In questo passaggio conclusivo la sensibilità squisitamente da gesuita del cardinal Martini si fonde con quella tipicamente francescana: oltre che ad abbassarsi, a prendere umilmente il posto degli ultimi, bisogna saper vivere la sobrietà che "è l'opposto del consumismo, del bisogno di sempre cose nuove, ed è la virtù antica e difficile del sapersi accontentare" (p. 106).
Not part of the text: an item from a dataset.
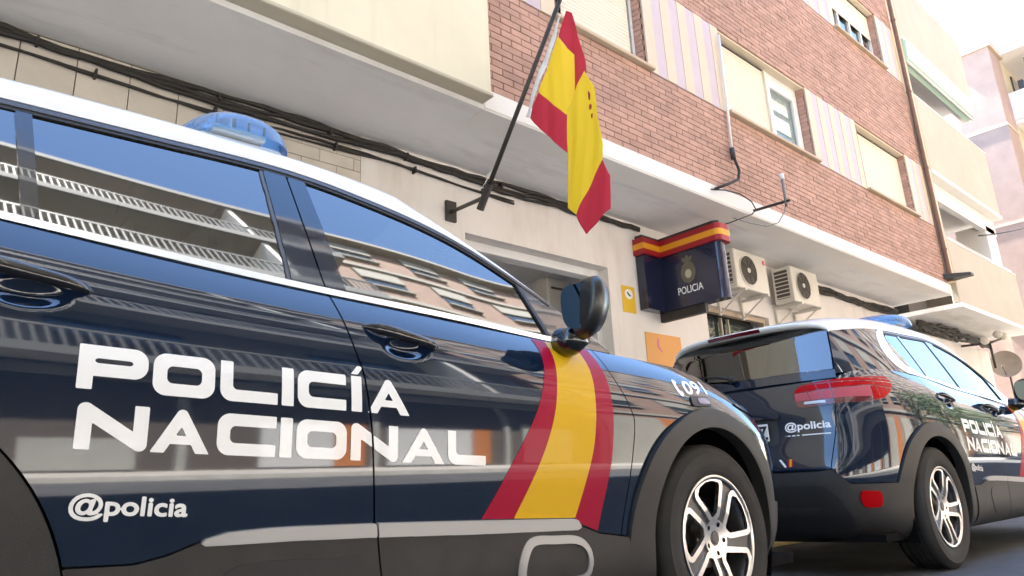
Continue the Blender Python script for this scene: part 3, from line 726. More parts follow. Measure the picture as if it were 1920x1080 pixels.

In quest'ottica "Natale si manifesta come una festa anticonsumistica, una celebrazione che acquista il suo senso nell'umiltà e nella bontà" (pp. 106-107), vivendo con i poveri, per i poveri e da poveri noi stessi nel nostro cuore, facendoci a nostra volta poveri dentro. Infatti "Se Dio, in Gesù, si è così coinvolto con l'uomo da farsi come uno di noi, ne segue, secondo la parola stessa di Gesù, che qualunque cosa avremo fatto a uno dei più piccoli, l'abbiamo fatta a Lui [...] Chi avrà nutrito, vestito, accolto, uno dei più piccoli e più poveri tra gli uomini, avrà nutrito, accolto, amato lo stesso Figlio di Dio. Chi avrà respinto, ricacciato indietro, dimenticato, trascurato uno dei più piccoli e più poveri ta gli uomini, avrà respinto, ricacciato indietro, trascurato Dio stesso, lo stesso Figlio di Dio" (pp. 108-109).
E francescanamente il libro del cardinal Martini si conclude con una preghiera di affidamento alla Vergine Maria, tanto amata e invocata quale madre da Francesco: "La notte di Natale affidiamo le nostre intercessioni e le nostre preghiere, i nostri desideri a Maria, Madre di Gesù. Lei, nel silenzio adorante, contempla il volto del Verbo che da lei ha preso carne e, in Lui, contempla il volto di tutti gli uomini e le donne della terra, specialmente dei più sofferenti nel corpo e nello spirito" (p. 156).